Holding shares in Amazon requires the belief that Mr. Bezos will find enough good investments to offset the mistakes -- such as cash Amazon put into Pets.com, the epitome of badly-thought-through dot-com bubble catastrophes. So far, just one of his successes would cover a lot of mistakes, with Amazon Web Services alone making almost 90% of operating profit in the first quarter.

Investors also need to believe that eventually Mr. Bezos will start paying out some of the cash. The value of a company ultimately comes from future dividends -- and Amazon has yet to pay a cent.

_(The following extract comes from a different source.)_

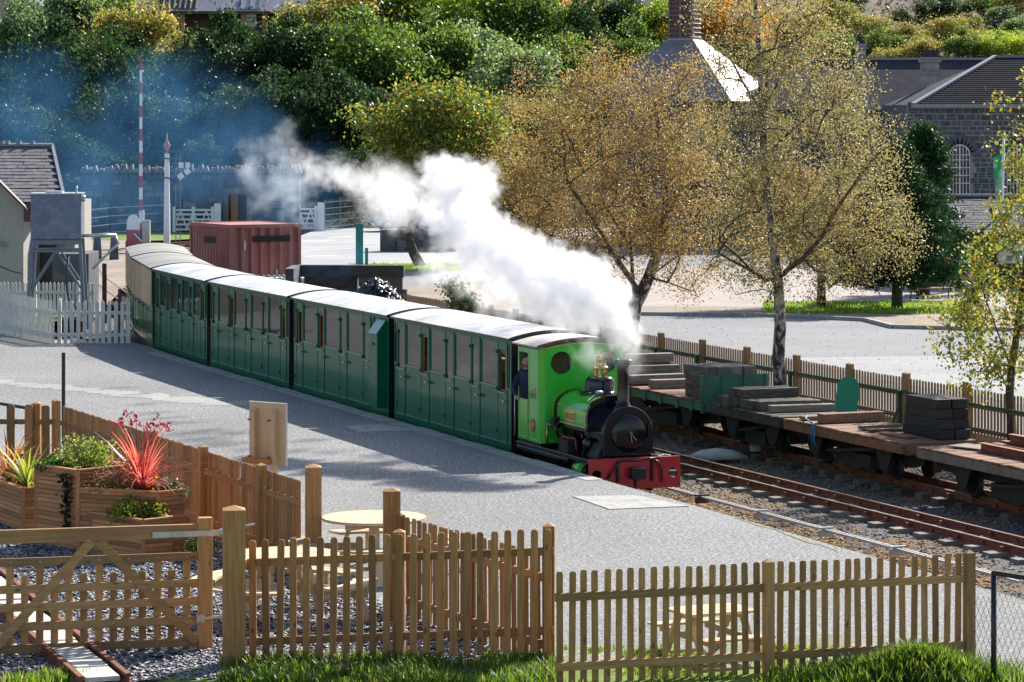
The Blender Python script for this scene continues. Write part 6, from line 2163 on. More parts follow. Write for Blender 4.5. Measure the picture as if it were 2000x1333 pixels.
# ---- slate-roofed quarry shed above the bank, top left
qs = thing('quarry_shed', 'long slate-roofed open shed with roof lights high on the wooded bank', 'building', (-30, 222, 10))
qs.location = (0, 0, 0)
YQ = 222.0
M_QROOF = simple('pale_purple_slate', (.30, .28, .32), .4, var=.18, scale=.8, bmp=.1)
for (p0, p1, pe, pr) in ((10, 75, 17, -4), (190, 600, 22, -60)):
    z0, z1 = szz(pe, YQ), szz(pr, YQ + 5)
    mb = MB()
    ins = 1.6 if p0 < 50 else 0
    mb.add([(sx(p0, YQ), YQ, z0), (sx(p1, YQ), YQ, z0), (sx(p1, YQ), YQ + 5, z1), (sx(p0, YQ) + ins, YQ + 5, z1)], [(0, 1, 2, 3)])
    rf = mb.build('roof', M_QROOF, qs)
    MB().b2((sx(p0, YQ), YQ - .08, z0 - .2), (sx(p1, YQ), YQ + .05, z0 - .01)).build('eaves_board', M_FASCIA, qs)
    if p0 > 100:
        def rq(px, t, o=0):
            return V(sx(px, YQ), YQ + 5 * t, z0 + (z1 - z0) * t + o)
        for (a, b, n) in ((296, 382, 8), (470, 506, 2)):
            pn = MB().add([rq(a, .03, .06), rq(b, .03, .06), rq(b, .32, .06), rq(a, .32, .06)], [(0, 1, 2, 3)]).build('roof_light', M_SKYL if a > 400 else M_BLACK, rf)
            for k in range(n + 1):
                x = a + (b - a) * k / n
                MB().bar(rq(x, .03, .1), rq(x, .32, .1), .1, .08).build('glazing_bar', M_MORTAR, pn)
MB().b2((sx(10, YQ), YQ + 4, 4), (sx(600, YQ), YQ + 4.4, szz(18, YQ))).build('back_wall', M_BLACK, qs)
for px in (15, 60, 300, 350, 470, 512, 560):
    MB().b2((sx(px, YQ), YQ + .1, 4), (sx(px + 9, YQ), YQ + .45, szz(22, YQ) - .1)).build('timber_post', M_OLDFENCE, qs)
for (a, b) in ((322, 346), (470, 500)):
    pn = MB().b2((sx(a, YQ), YQ + .3, szz(52, YQ)), (sx(b, YQ), YQ + .36, szz(26, YQ))).build('window', M_SKYL, qs)
    for k in range(4):
        z = szz(52, YQ) + (szz(26, YQ) - szz(52, YQ)) * k / 3
        MB().b2((sx(a, YQ), YQ + .24, z - .03), (sx(b, YQ), YQ + .29, z + .03)).build('window_bar', M_MORTAR, pn)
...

The long-term danger is that instead of paying dividends, the cash is wasted. History is littered with examples of chief executives indulged by shareholders who become so enamored of their own brilliance that they fritter away shareholder money on wasteful expansion.

So far, the founders of the big tech stocks have mostly made good decisions, and while they aren't exactly humble, hubris isn't apparent either. But their secrecy -- on display again with the lack of explanation of the Whole Foods deal -- shows a degree of contempt for investors.

The short-term danger doesn't involve Amazon, but its shareholders. Investors seem to have suspended disbelief. However brilliant Mr. Bezos, it's extraordinary that he is able to launch a big takeover without offering any strategic or financial rationale. The same glass-half-full attitude was behind shareholder acceptance of nonvoting shares in the Snap IPO. When doubt returns, as it always does, Amazon shares will suffer.

In many ways Amazon is an exemplar for investors. In most companies shareholders should encourage more R&D spending, worry less about quarterly targets, and tell managers to focus on the business, not the share price. In Amazon's case, the willingness to accept no explanation at all for a $13.7 billion purchase suggests faith has run too far.